§ Records contained in a dataset
>> begin

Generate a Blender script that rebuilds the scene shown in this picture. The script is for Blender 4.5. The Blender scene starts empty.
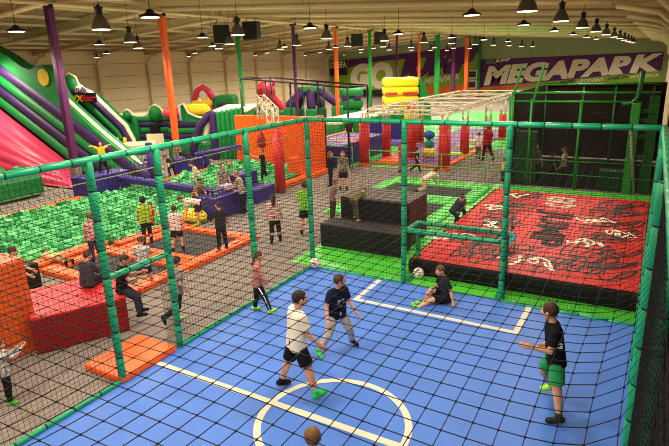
import bpy, bmesh, math, random
from mathutils import Vector, Matrix, noise
random.seed(7)
SC = bpy.context.scene
COL = SC.collection
PI = math.pi
R = math.radians

# ------------------------------------------------------------------ materials
def lin(c):
    c = c / 255.0
    return c / 12.92 if c <= 0.04045 else ((c + 0.055) / 1.055) ** 2.4

def rgb(t):
    return (lin(t[0]), lin(t[1]), lin(t[2]), 1.0)

MATS = {}
def mat(name, col, rough=0.6, var=0.0, scale=6.0, spec=0.3, bump=0.0, metal=0.0, emit=0.0, col2=None):
    if name in MATS:
        return MATS[name]
    m = bpy.data.materials.new(name); m.use_nodes = True
    nt = m.node_tree; b = nt.nodes['Principled BSDF']
    c = rgb(col)
    b.inputs['Base Color'].default_value = c
    b.inputs['Roughness'].default_value = rough
    b.inputs['Specular IOR Level'].default_value = spec
    b.inputs['Metallic'].default_value = metal
    if var > 0 or bump > 0 or col2:
        tc = nt.nodes.new('ShaderNodeTexCoord')
        nz = nt.nodes.new('ShaderNodeTexNoise'); nz.inputs['Scale'].default_value = scale
        nz.inputs['Detail'].default_value = 4
        nt.links.new(tc.outputs['Object'], nz.inputs['Vector'])
        rp = nt.nodes.new('ShaderNodeValToRGB')
        rp.color_ramp.elements[0].position = 0.3; rp.color_ramp.elements[1].position = 0.7
        d = rgb(col2) if col2 else tuple(min(1, v * (1 + var)) for v in c[:3]) + (1,)
        rp.color_ramp.elements[0].color = tuple(v * (1 - var) for v in c[:3]) + (1,)
        rp.color_ramp.elements[1].color = d
        nt.links.new(nz.outputs['Fac'], rp.inputs['Fac'])
        nt.links.new(rp.outputs['Color'], b.inputs['Base Color'])
        if bump > 0:
            bp = nt.nodes.new('ShaderNodeBump'); bp.inputs['Strength'].default_value = bump
            bp.inputs['Distance'].default_value = 0.02
            nt.links.new(nz.outputs['Fac'], bp.inputs['Height'])
            nt.links.new(bp.outputs['Normal'], b.inputs['Normal'])
    if emit > 0:
        b.inputs['Emission Color'].default_value = c
        b.inputs['Emission Strength'].default_value = emit
    MATS[name] = m
    return m

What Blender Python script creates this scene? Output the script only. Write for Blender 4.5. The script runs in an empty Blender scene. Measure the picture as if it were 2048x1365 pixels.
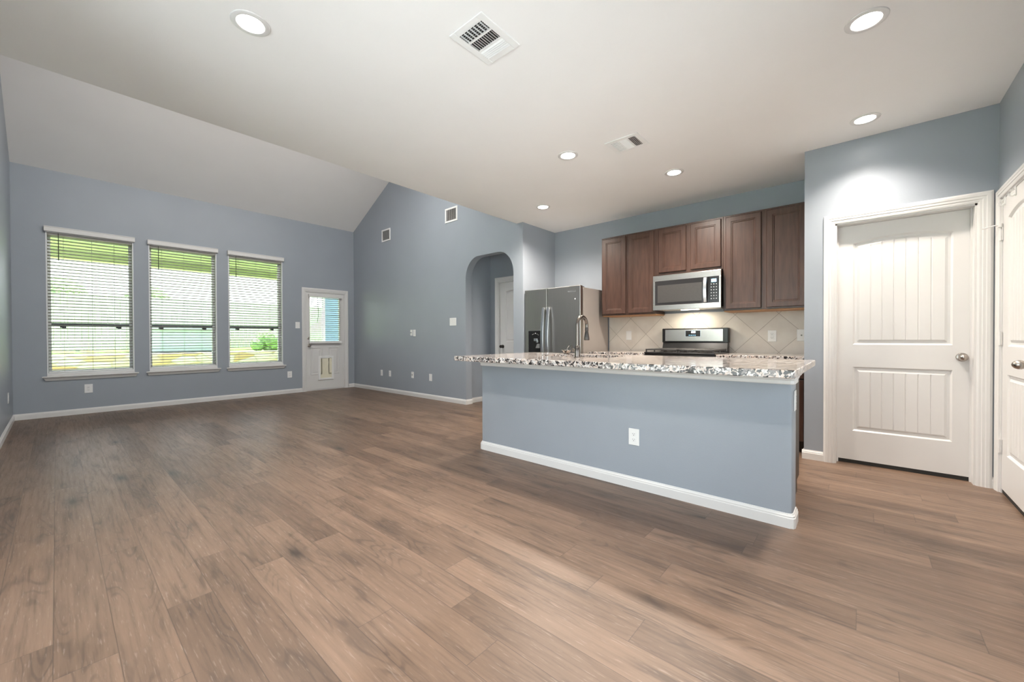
import bpy, bmesh, math, random
from mathutils import Vector, Matrix, Quaternion
random.seed(7)
C = bpy.context.scene.collection
SC = bpy.context.scene

# ------------------------------------------------------------------ camera
F_PX = 797.4
cam_d = bpy.data.cameras.new('camera'); cam = bpy.data.objects.new('camera', cam_d); C.objects.link(cam)
cam_d.sensor_width = 36.0; cam_d.sensor_fit = 'HORIZONTAL'; cam_d.lens = F_PX * 36.0 / 2048.0
cam_d.clip_start = 0.02; cam_d.clip_end = 200
_r = Vector((0.75263202, 0.65843165, -0.0035782)); _u = Vector((-0.00299883, 0.00886206, 0.99995623)); _f = Vector((-0.65843454, 0.75258835, -0.0086444))
_m = Matrix((_r, _u, -_f)).transposed().to_4x4(); _m.translation = Vector((0, 0, 1.0926))
cam.matrix_world = _m
SC.camera = cam

# ------------------------------------------------------------------ sky, exposure
w = bpy.data.worlds.new('overcast_sky'); SC.world = w; w.use_nodes = True
wn = w.node_tree; bg = wn.nodes['Background']
tc = wn.nodes.new('ShaderNodeTexCoord'); sx = wn.nodes.new('ShaderNodeSeparateXYZ'); cr = wn.nodes.new('ShaderNodeValToRGB')
wn.links.new(tc.outputs['Generated'], sx.inputs[0]); wn.links.new(sx.outputs['Z'], cr.inputs[0]); wn.links.new(cr.outputs[0], bg.inputs[0])
cr.color_ramp.elements[0].position = 0.0; cr.color_ramp.elements[0].color = (0.95, 0.97, 1.0, 1)
cr.color_ramp.elements[1].position = 0.7; cr.color_ramp.elements[1].color = (0.72, 0.84, 1.0, 1)
SKY = 2.3
bg.inputs[1].default_value = SKY
LAMP_W = 92.0
_sd = bpy.data.lights.new('sun', 'SUN'); _sd.energy = 13.0; _sd.angle = math.radians(3); _sd.color = (1.0, 0.98, 0.95)
_so = bpy.data.objects.new('sun', _sd); C.objects.link(_so); _so.location = (-4, 8, 14)
_so.rotation_euler = Vector((0.12, -0.22, -0.97)).to_track_quat('-Z', 'Y').to_euler()
VAULT_FILL_W = 10.5
LAMP_COL = (1.0, 0.90, 0.79)
SC.view_settings.view_transform = 'Standard'; SC.view_settings.look = 'None'
SC.view_settings.gamma = 1.0; SC.view_settings.use_curve_mapping = False
SC.view_settings.exposure = 1.18
try:
    SC.cycles.use_denoising = True
    SC.cycles.max_bounces = 12; SC.cycles.diffuse_bounces = 7; SC.cycles.transparent_max_bounces = 16
    SC.cycles.sample_clamp_indirect = 6.0
except Exception:
    pass

# ------------------------------------------------------------------ mesh helper
class MB:
    def __init__(s): s.v = []; s.f = []
    def add(s, vs, fs):
        o = len(s.v); s.v += [tuple(v) for v in vs]; s.f += [tuple(i + o for i in f) for f in fs]; return s
    def box(s, x0, x1, y0, y1, z0, z1):
        if x0 > x1: x0, x1 = x1, x0
        if y0 > y1: y0, y1 = y1, y0
        if z0 > z1: z0, z1 = z1, z0
        return s.add([(x0,y0,z0),(x1,y0,z0),(x1,y1,z0),(x0,y1,z0),(x0,y0,z1),(x1,y0,z1),(x1,y1,z1),(x0,y1,z1)],
                     [(0,3,2,1),(4,5,6,7),(0,1,5,4),(1,2,6,5),(2,3,7,6),(3,0,4,7)])
    def quad(s, a, b, c, d): return s.add([a, b, c, d], [(0,1,2,3)])
    def loft(s, loops, closed=True, caps=True):
        n = len(loops[0]); vs = [p for l in loops for p in l]; fs = []
        for k in range(len(loops) - 1):
            for i in range(n if closed else n - 1):
                j = (i + 1) % n
                fs.append((k*n+i, k*n+j, (k+1)*n+j, (k+1)*n+i))
        if caps and closed:
            fs.append(tuple(range(n - 1, -1, -1))); fs.append(tuple(range((len(loops)-1)*n, len(loops)*n)))
        return s.add(vs, fs)
    def prism(s, pts, fn, a, b):      # pts 2-D profile, fn(p, t) -> 3-D
        return s.loft([[fn(p, a) for p in pts], [fn(p, b) for p in pts]])
    def lathe(s, prof, c, axis='z', n=28, caps=True):   # prof: (radius, height)
        loops = []
        for r, h in prof:
            l = []
            for i in range(n):
                t = 2*math.pi*i/n; a, b = r*math.cos(t), r*math.sin(t)
                l.append({'z': (c[0]+a, c[1]+b, c[2]+h), 'y': (c[0]+a, c[1]+h, c[2]+b), 'x': (c[0]+h, c[1]+a, c[2]+b)}[axis])
            loops.append(l)
        return s.loft(loops, True, caps)
    def tube(s, path, r, n=12):
        path = [Vector(p) for p in path]; loops = []; ref = None
        for i, p in enumerate(path):
            t = (path[min(i+1, len(path)-1)] - path[max(i-1, 0)]).normalized()
            if ref is None:
                ref = Vector((0,0,1)) if abs(t.z) < 0.9 else Vector((1,0,0))
            ref = (ref - t*ref.dot(t)).normalized(); b = t.cross(ref)
            rr = r[i] if isinstance(r, (list, tuple)) else r
            loops.append([tuple(p + ref*math.cos(2*math.pi*k/n)*rr + b*math.sin(2*math.pi*k/n)*rr) for k in range(n)])
        return s.loft(loops)
    def bar(s, path, side, hw, ht, up):   # flat bar of rectangular section swept along a path; side/up give the section axes
        loops = []
        sd = Vector(side); u = Vector(up)
        for p in path:
            p = Vector(p)
            loops.append([tuple(p + sd*a*hw + u*b*ht) for a, b in ((-1,-1),(1,-1),(1,1),(-1,1))])
        return s.loft(loops)
    def build(s, name, mat, parent=None, loc=None, bevel=0, smooth=False, seg=2):
        me = bpy.data.meshes.new(name)
        o0 = Vector(loc) if loc is not None else (Vector(parent['_o']) if parent is not None and '_o' in parent else Vector((0,0,0)))
        me.from_pydata([tuple(Vector(v) - o0) for v in s.v], [], s.f)
        bm = bmesh.new(); bm.from_mesh(me)
        bmesh.ops.recalc_face_normals(bm, faces=bm.faces)
        bm.to_mesh(me); bm.free()
        if smooth:
            for p in me.polygons: p.use_smooth = True
            try: me.set_sharp_from_angle(angle=math.radians(40))
            except Exception: pass
        me.materials.append(mat)
        o = bpy.data.objects.new(name, me); C.objects.link(o)
        if parent is not None: o.parent = parent
        if loc is not None and parent is None: o.location = o0
        if loc is not None and parent is not None: o.location = o0 - Vector(parent['_o'])
        o['_o'] = tuple(o0)
        if bevel:
            b = o.modifiers.new('bevel', 'BEVEL'); b.width = bevel; b.segments = seg; b.limit_method = 'ANGLE'; b.angle_limit = math.radians(40)
        return o

def tag(o, label=None, cat=None, group=None, kind=None):
    if label: o['label'] = label
    if cat: o['category'] = cat
    if group: o['group'] = group
    if kind: o['kind'] = kind
    return o
def thing(name, label, cat, loc=(0,0,0), rz=0, group=None, kind=None, local=True):
    o = bpy.data.objects.new(name, None); C.objects.link(o)
    o.empty_display_size = 0.05
    o.location = loc; o.rotation_euler = (0, 0, rz)
    o['_o'] = (0.0, 0.0, 0.0) if local else tuple(loc)
    return tag(o, label, cat, group, kind)
def dup(root, loc, rz=None, label=None, group=None):
    def cp(o, parent):
        c = o.copy(); C.objects.link(c); c.parent = parent
        for ch in list(o.children): cp(ch, c)
        return c
    r = root.copy(); C.objects.link(r); r.location = loc
    if rz is not None: r.rotation_euler = (0, 0, rz)
    for ch in list(root.children): cp(ch, r)
    if label: r['label'] = label
    if group: r['group'] = group
    return r
def struct(o, label, cat): return tag(o, label, cat, kind='structure')

# ------------------------------------------------------------------ materials
def nt(name):
    m = bpy.data.materials.new(name); m.use_nodes = True
    return m, m.node_tree, m.node_tree.nodes['Principled BSDF']
def N(t, typ, **kw):
    n = t.nodes.new(typ)
    for k, v in kw.items():
        if k.startswith('i'): n.inputs[int(k[1:])].default_value = v
        else: setattr(n, k, v)
    return n
def M(t, op, a, b=None, c=None):
    n = t.nodes.new('ShaderNodeMath'); n.operation = op
    for i, x in enumerate((a, b, c)):
        if x is None: continue
        if isinstance(x, (int, float)): n.inputs[i].default_value = x
        else: t.links.new(x, n.inputs[i])
    return n.outputs[0]
def ramp(t, fac, stops):
    n = t.nodes.new('ShaderNodeValToRGB'); e = n.color_ramp.elements
    while len(e) < len(stops): e.new(0.5)
    for k, (p, c) in enumerate(stops):
        e[k].position = p; e[k].color = (c[0], c[1], c[2], 1) if not isinstance(c, (int, float)) else (c, c, c, 1)
    t.links.new(fac, n.inputs[0]); return n.outputs[0]
def mixc(t, fac, a, b, mode='MIX'):
    n = t.nodes.new('ShaderNodeMix'); n.data_type = 'RGBA'; n.blend_type = mode
    for sock, x in ((n.inputs[0], fac), (n.inputs[6], a), (n.inputs[7], b)):
        if isinstance(x, (int, float)): sock.default_value = x
        elif isinstance(x, tuple): sock.default_value = (x[0], x[1], x[2], 1)
        else: t.links.new(x, sock)
    return n.outputs[2]
def objco(t):
    return t.nodes.new('ShaderNodeTexCoord').outputs['Object']
def geoco(t):
    return t.nodes.new('ShaderNodeNewGeometry').outputs['Position']
def bump(t, b, height, strength, dist):
    n = t.nodes.new('ShaderNodeBump'); n.inputs['Strength'].default_value = strength; n.inputs['Distance'].default_value = dist
    t.links.new(height, n.inputs['Height']); t.links.new(n.outputs[0], b.inputs['Normal'])
def mat(name, col, rough=0.5, metal=0.0, var=0.04, vscale=6.0, bstr=0.0, bscale=60.0, bdist=0.002, spec=0.5, stretch=None):
    m, t, b = nt(name)
    co = objco(t)
    if stretch:
        mp = N(t, 'ShaderNodeMapping'); mp.inputs['Scale'].default_value = stretch; t.links.new(co, mp.inputs[0]); co = mp.outputs[0]
    nz = N(t, 'ShaderNodeTexNoise'); nz.inputs['Scale'].default_value = vscale; nz.inputs['Detail'].default_value = 4; t.links.new(co, nz.inputs[0])
    lo = tuple(max(0, c*(1-var)) for c in col); hi = tuple(min(1, c*(1+var)) for c in col)
    t.links.new(ramp(t, nz.outputs[0], [(0.3, lo), (0.7, hi)]), b.inputs['Base Color'])
    b.inputs['Roughness'].default_value = rough; b.inputs['Metallic'].default_value = metal
    b.inputs['Specular IOR Level'].default_value = spec
    if bstr:
        n2 = N(t, 'ShaderNodeTexNoise'); n2.inputs['Scale'].default_value = bscale; n2.inputs['Detail'].default_value = 2; t.links.new(co, n2.inputs[0])
        bump(t, b, n2.outputs[0], bstr, bdist)
    return m
def emit(name, col, strength):
    m, t, b = nt(name)
    nz = N(t, 'ShaderNodeTexNoise'); nz.inputs['Scale'].default_value = 3; t.links.new(objco(t), nz.inputs[0])
    c = ramp(t, nz.outputs[0], [(0.0, tuple(x*0.98 for x in col)), (1.0, col)])
    b.inputs['Base Color'].default_value = (col[0], col[1], col[2], 1)
    t.links.new(c, b.inputs['Emission Color']); b.inputs['Emission Strength'].default_value = strength
    return m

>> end

§ Given instruction
Take the lines from the start of the material to the line with "R = math.radians", both included, and transcribe them exactly without the pictures.

§ Solution to this problem
Generate a Blender script that rebuilds the scene shown in this picture. The script is for Blender 4.5. The Blender scene starts empty.
import bpy, bmesh, math, random
from mathutils import Vector, Matrix, noise
random.seed(7)
SC = bpy.context.scene
COL = SC.collection
PI = math.pi
R = math.radians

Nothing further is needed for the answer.